| Data block |
_ _ _

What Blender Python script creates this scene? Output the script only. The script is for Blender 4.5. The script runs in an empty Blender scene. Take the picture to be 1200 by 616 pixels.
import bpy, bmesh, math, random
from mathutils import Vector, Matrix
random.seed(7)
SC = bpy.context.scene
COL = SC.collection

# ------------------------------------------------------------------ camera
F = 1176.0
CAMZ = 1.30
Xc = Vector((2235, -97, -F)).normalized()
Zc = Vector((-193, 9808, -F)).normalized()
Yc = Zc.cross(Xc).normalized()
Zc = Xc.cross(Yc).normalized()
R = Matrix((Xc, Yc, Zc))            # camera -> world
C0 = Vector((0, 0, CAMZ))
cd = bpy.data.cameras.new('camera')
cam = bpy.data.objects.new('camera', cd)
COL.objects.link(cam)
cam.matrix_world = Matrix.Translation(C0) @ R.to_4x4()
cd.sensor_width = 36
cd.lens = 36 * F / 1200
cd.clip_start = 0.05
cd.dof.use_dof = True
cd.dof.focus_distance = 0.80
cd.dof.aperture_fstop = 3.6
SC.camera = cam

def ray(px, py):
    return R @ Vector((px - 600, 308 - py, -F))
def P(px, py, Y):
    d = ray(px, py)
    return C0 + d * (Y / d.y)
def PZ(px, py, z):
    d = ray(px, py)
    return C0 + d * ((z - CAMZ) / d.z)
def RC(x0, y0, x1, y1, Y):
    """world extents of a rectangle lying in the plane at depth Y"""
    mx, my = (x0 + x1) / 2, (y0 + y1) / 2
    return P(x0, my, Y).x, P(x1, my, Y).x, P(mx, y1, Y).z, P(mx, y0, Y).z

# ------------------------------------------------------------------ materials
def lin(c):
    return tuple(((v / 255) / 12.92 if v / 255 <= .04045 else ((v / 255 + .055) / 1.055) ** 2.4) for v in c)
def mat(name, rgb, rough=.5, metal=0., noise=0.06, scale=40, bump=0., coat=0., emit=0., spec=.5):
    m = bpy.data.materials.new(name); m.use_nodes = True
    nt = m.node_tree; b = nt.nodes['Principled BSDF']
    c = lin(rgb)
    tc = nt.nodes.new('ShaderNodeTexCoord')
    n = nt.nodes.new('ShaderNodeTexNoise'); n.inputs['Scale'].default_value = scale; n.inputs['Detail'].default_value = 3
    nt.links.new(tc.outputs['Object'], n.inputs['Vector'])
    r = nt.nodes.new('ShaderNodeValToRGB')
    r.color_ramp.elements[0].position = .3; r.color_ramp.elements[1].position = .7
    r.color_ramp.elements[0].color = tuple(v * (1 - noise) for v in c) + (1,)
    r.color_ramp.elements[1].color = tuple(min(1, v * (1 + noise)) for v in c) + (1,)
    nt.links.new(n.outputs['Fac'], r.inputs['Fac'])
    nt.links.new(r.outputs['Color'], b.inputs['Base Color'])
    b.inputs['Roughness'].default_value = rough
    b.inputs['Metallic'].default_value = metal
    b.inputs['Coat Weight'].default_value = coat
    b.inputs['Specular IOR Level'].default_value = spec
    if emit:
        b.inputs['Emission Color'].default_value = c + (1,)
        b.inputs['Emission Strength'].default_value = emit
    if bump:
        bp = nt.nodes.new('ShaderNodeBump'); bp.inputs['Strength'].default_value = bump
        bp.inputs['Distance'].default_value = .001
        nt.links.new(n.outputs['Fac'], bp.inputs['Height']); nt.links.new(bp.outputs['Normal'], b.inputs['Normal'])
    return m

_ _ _

| What you should do |
Look above and repeat, character for character, the lines from the first one to the line with "SC.camera = cam", counting both.

| Solved problem |
What Blender Python script creates this scene? Output the script only. The script is for Blender 4.5. The script runs in an empty Blender scene. Take the picture to be 1200 by 616 pixels.
import bpy, bmesh, math, random
from mathutils import Vector, Matrix
random.seed(7)
SC = bpy.context.scene
COL = SC.collection

# ------------------------------------------------------------------ camera
F = 1176.0
CAMZ = 1.30
Xc = Vector((2235, -97, -F)).normalized()
Zc = Vector((-193, 9808, -F)).normalized()
Yc = Zc.cross(Xc).normalized()
Zc = Xc.cross(Yc).normalized()
R = Matrix((Xc, Yc, Zc))            # camera -> world
C0 = Vector((0, 0, CAMZ))
cd = bpy.data.cameras.new('camera')
cam = bpy.data.objects.new('camera', cd)
COL.objects.link(cam)
cam.matrix_world = Matrix.Translation(C0) @ R.to_4x4()
cd.sensor_width = 36
cd.lens = 36 * F / 1200
cd.clip_start = 0.05
cd.dof.use_dof = True
cd.dof.focus_distance = 0.80
cd.dof.aperture_fstop = 3.6
SC.camera = cam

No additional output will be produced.